Cuffaro non assisterà inerme alla marcia del rivale (che resta “rivale” nonostante i rapporti più distesi). Se riuscisse a far eleggere Dell’Utri, difficilmente Totò potrebbe avanzare la richiesta di un altro posto in giunta (ne ha già un paio a fronte di 6 parlamentari), ma ha tutte le carte in regola per chiedere e ottenere deleghe più pesanti – è attualmente libera quella all’Agricoltura – o qualche posizione di sottogoverno importante (sono da riempire le caselle dei direttori sanitari e amministrativi delle Asp). Acquisterebbe punti agli occhi di Schifani, che sarebbe lieto di concedergli una vetrina per tirarsi fuori dall’assalto romano. Col peso dei suoi voti, potrebbe garantirgli un elisir di lunga vita, almeno fino alle prossime scadenze elettorali (il 2027).
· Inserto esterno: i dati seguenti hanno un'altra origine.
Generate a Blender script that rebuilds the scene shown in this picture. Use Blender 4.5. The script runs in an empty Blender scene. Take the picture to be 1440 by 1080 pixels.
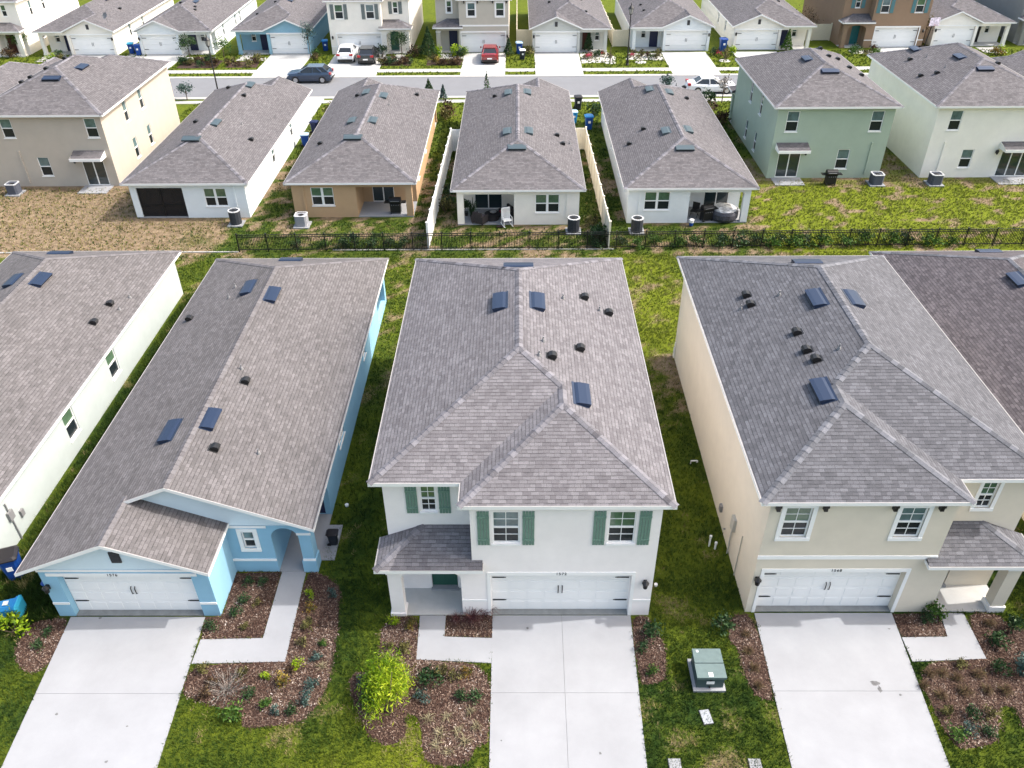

Infine, tralasciando la dimensione più materiale della vicenda, Cuffaro potrebbe prendersi una bella rivincita su tutti coloro che a Taormina, lo scorso novembre, lo ostacolarono, schifiando (almeno pubblicamente) i suoi voti. Una federazione, fra Dc e Forza Italia, che sembrava nella logica delle cose e che invece, un po’ per paura e un po’ per pudore (Rita Dalla Chiesa, in un’intervista a Repubblica, parlò di “voti inquinati”), è rimasta un’incompiuta. La miglior risposta ai detrattori sarebbe l’affetto del popolo siciliano. Che a Totò non ha mai lesinato vasuna. Nemmeno nei momenti peggiori della sua carriera, fatta di molte luci e altrettante ombre.